***** DATA EXCERPT *****

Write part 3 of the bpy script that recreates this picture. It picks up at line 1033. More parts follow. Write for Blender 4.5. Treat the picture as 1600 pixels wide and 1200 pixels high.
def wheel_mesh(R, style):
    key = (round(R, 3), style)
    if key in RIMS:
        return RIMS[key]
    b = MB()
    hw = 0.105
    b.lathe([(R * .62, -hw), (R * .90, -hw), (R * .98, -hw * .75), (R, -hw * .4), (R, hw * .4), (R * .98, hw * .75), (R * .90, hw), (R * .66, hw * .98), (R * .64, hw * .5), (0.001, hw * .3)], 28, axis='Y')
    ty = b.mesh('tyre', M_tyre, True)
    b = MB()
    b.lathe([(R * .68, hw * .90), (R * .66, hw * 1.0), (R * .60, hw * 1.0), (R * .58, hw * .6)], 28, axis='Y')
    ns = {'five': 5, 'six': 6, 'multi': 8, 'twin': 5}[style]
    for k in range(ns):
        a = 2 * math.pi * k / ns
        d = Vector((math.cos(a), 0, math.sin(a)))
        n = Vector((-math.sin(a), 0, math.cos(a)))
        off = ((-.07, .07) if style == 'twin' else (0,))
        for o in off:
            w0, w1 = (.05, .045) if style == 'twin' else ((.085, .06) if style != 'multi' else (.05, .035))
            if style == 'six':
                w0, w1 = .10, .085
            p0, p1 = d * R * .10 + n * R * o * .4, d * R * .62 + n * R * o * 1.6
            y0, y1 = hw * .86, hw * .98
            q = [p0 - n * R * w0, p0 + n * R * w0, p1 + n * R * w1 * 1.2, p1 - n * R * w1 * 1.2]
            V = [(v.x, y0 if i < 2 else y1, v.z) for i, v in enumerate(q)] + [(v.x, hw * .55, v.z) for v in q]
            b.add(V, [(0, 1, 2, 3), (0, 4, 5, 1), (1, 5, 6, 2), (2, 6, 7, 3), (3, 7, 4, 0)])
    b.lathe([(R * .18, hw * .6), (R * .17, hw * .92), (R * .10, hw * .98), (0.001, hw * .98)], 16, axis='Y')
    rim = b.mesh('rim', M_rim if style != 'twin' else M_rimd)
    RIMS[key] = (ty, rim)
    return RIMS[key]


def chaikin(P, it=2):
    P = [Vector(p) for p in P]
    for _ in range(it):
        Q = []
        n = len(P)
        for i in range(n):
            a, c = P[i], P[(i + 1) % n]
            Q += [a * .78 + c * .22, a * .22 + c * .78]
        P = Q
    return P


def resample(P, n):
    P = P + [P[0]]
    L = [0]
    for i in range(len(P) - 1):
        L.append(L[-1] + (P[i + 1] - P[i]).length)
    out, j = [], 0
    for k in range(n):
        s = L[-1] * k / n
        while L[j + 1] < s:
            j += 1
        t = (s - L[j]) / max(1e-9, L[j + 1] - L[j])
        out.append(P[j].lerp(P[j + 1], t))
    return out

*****

Write out the listing once more, matching it exactly.

* [THE REPLY]
Write part 3 of the bpy script that recreates this picture. It picks up at line 1033. More parts follow. Write for Blender 4.5. Treat the picture as 1600 pixels wide and 1200 pixels high.
def wheel_mesh(R, style):
    key = (round(R, 3), style)
    if key in RIMS:
        return RIMS[key]
    b = MB()
    hw = 0.105
    b.lathe([(R * .62, -hw), (R * .90, -hw), (R * .98, -hw * .75), (R, -hw * .4), (R, hw * .4), (R * .98, hw * .75), (R * .90, hw), (R * .66, hw * .98), (R * .64, hw * .5), (0.001, hw * .3)], 28, axis='Y')
    ty = b.mesh('tyre', M_tyre, True)
    b = MB()
    b.lathe([(R * .68, hw * .90), (R * .66, hw * 1.0), (R * .60, hw * 1.0), (R * .58, hw * .6)], 28, axis='Y')
    ns = {'five': 5, 'six': 6, 'multi': 8, 'twin': 5}[style]
    for k in range(ns):
        a = 2 * math.pi * k / ns
        d = Vector((math.cos(a), 0, math.sin(a)))
        n = Vector((-math.sin(a), 0, math.cos(a)))
        off = ((-.07, .07) if style == 'twin' else (0,))
        for o in off:
            w0, w1 = (.05, .045) if style == 'twin' else ((.085, .06) if style != 'multi' else (.05, .035))
            if style == 'six':
                w0, w1 = .10, .085
            p0, p1 = d * R * .10 + n * R * o * .4, d * R * .62 + n * R * o * 1.6
            y0, y1 = hw * .86, hw * .98
            q = [p0 - n * R * w0, p0 + n * R * w0, p1 + n * R * w1 * 1.2, p1 - n * R * w1 * 1.2]
            V = [(v.x, y0 if i < 2 else y1, v.z) for i, v in enumerate(q)] + [(v.x, hw * .55, v.z) for v in q]
            b.add(V, [(0, 1, 2, 3), (0, 4, 5, 1), (1, 5, 6, 2), (2, 6, 7, 3), (3, 7, 4, 0)])
    b.lathe([(R * .18, hw * .6), (R * .17, hw * .92), (R * .10, hw * .98), (0.001, hw * .98)], 16, axis='Y')
    rim = b.mesh('rim', M_rim if style != 'twin' else M_rimd)
    RIMS[key] = (ty, rim)
    return RIMS[key]


def chaikin(P, it=2):
    P = [Vector(p) for p in P]
    for _ in range(it):
        Q = []
        n = len(P)
        for i in range(n):
            a, c = P[i], P[(i + 1) % n]
            Q += [a * .78 + c * .22, a * .22 + c * .78]
        P = Q
    return P


def resample(P, n):
    P = P + [P[0]]
    L = [0]
    for i in range(len(P) - 1):
        L.append(L[-1] + (P[i + 1] - P[i]).length)
    out, j = [], 0
    for k in range(n):
        s = L[-1] * k / n
        while L[j + 1] < s:
            j += 1
        t = (s - L[j]) / max(1e-9, L[j + 1] - L[j])
        out.append(P[j].lerp(P[j + 1], t))
    return out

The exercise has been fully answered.